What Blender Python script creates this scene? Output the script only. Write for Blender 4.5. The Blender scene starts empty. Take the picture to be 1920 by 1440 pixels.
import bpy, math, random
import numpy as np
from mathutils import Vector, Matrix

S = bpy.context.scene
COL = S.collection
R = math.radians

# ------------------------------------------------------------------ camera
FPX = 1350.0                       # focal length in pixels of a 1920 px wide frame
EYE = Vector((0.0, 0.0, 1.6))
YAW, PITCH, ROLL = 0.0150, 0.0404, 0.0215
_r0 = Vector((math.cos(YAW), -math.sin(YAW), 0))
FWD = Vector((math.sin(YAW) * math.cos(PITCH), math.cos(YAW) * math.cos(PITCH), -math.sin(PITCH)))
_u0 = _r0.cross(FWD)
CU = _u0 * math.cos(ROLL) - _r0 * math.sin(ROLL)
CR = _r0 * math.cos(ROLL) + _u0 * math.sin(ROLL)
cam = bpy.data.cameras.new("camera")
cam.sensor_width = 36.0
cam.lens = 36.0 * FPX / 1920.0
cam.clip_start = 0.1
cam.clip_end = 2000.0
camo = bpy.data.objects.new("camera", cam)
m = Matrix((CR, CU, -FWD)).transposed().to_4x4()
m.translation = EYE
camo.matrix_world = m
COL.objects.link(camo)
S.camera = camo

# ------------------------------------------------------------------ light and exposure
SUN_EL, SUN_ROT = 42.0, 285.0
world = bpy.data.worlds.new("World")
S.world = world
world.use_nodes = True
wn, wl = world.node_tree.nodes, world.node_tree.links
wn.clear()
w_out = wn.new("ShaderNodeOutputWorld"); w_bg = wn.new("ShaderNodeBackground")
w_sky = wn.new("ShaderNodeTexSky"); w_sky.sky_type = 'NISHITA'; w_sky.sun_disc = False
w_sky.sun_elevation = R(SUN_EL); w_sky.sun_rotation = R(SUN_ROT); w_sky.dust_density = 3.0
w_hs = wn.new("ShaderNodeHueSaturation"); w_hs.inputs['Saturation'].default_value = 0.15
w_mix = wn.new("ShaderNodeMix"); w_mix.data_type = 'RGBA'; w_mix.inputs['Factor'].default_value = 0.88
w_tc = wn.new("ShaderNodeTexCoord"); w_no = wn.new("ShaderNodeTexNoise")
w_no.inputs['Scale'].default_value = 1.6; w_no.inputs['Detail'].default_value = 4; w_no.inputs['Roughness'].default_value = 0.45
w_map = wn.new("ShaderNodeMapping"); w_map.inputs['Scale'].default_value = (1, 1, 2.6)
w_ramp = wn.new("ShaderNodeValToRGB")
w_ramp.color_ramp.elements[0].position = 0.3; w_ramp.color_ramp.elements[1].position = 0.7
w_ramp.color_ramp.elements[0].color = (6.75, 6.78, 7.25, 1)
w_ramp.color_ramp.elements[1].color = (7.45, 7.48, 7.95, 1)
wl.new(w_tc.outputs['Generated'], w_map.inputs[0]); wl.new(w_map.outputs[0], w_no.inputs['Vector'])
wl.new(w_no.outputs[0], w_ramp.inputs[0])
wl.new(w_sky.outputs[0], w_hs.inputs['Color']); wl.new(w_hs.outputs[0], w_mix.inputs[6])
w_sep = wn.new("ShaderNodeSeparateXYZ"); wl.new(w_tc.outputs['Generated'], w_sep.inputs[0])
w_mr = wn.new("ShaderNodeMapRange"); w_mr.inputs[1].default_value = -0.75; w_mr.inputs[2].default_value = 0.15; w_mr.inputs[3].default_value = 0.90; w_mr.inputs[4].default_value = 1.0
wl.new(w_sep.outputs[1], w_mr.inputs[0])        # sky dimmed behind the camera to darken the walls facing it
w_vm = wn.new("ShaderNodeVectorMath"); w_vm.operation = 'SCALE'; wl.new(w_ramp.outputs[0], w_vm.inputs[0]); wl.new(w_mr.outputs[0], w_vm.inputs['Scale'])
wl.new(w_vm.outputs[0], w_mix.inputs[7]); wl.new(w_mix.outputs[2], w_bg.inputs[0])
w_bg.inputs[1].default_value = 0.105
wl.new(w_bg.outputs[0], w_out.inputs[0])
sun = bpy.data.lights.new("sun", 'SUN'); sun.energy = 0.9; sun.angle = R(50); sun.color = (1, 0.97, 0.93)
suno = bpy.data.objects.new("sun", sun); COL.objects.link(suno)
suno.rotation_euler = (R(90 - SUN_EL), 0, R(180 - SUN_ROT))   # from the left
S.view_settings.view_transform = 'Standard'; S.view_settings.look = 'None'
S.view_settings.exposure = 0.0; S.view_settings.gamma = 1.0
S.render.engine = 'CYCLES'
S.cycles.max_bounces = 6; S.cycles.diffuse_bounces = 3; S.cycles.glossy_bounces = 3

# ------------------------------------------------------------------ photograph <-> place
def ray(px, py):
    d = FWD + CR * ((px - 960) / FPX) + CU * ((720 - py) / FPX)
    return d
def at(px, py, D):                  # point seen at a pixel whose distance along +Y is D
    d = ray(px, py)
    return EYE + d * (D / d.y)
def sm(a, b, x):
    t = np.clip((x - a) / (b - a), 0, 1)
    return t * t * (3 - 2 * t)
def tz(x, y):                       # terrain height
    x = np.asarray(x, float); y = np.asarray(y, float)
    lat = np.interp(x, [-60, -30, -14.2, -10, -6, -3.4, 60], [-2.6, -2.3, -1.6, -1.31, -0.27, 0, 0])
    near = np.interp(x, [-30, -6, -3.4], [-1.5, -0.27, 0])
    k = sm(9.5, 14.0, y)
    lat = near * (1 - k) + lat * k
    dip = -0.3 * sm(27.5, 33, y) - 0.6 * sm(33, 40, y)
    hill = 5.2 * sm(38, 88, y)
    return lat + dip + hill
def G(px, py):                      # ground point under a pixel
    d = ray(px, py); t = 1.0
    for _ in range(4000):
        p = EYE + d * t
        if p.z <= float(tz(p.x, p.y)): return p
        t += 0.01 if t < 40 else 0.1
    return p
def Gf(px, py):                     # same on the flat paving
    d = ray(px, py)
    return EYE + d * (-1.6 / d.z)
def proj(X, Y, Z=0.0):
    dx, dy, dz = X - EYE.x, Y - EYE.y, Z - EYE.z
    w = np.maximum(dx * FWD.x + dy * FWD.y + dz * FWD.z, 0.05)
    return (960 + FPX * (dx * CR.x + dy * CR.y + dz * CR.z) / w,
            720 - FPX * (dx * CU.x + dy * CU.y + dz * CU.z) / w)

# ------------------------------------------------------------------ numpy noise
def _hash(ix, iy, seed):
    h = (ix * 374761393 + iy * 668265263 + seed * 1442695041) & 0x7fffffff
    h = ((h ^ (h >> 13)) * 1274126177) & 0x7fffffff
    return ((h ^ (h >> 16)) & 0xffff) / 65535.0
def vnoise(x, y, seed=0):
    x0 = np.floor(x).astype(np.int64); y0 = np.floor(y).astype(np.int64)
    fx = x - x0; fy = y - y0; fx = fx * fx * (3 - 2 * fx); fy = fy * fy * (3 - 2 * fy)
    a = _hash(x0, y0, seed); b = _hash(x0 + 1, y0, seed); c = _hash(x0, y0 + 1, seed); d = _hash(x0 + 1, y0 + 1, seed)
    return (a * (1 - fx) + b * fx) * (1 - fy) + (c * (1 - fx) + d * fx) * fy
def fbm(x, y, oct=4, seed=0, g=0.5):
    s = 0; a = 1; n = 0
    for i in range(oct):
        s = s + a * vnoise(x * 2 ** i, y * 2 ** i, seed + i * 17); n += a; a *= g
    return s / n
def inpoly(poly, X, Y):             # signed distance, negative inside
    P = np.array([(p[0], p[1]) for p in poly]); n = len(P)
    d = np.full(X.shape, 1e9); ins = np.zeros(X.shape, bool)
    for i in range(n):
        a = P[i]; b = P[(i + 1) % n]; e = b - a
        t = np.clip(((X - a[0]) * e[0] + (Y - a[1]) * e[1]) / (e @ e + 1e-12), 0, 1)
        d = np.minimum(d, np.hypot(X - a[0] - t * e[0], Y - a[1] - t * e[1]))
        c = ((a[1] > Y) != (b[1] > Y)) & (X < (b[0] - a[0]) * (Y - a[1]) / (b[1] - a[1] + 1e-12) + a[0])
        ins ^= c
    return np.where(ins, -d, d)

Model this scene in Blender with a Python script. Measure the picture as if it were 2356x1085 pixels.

☆ ☆ ☆

▶ [GIVEN REQUEST]: Compute how many lines include the string "this", then give that number by itself.

▶ [COMPLETED TASK]: 2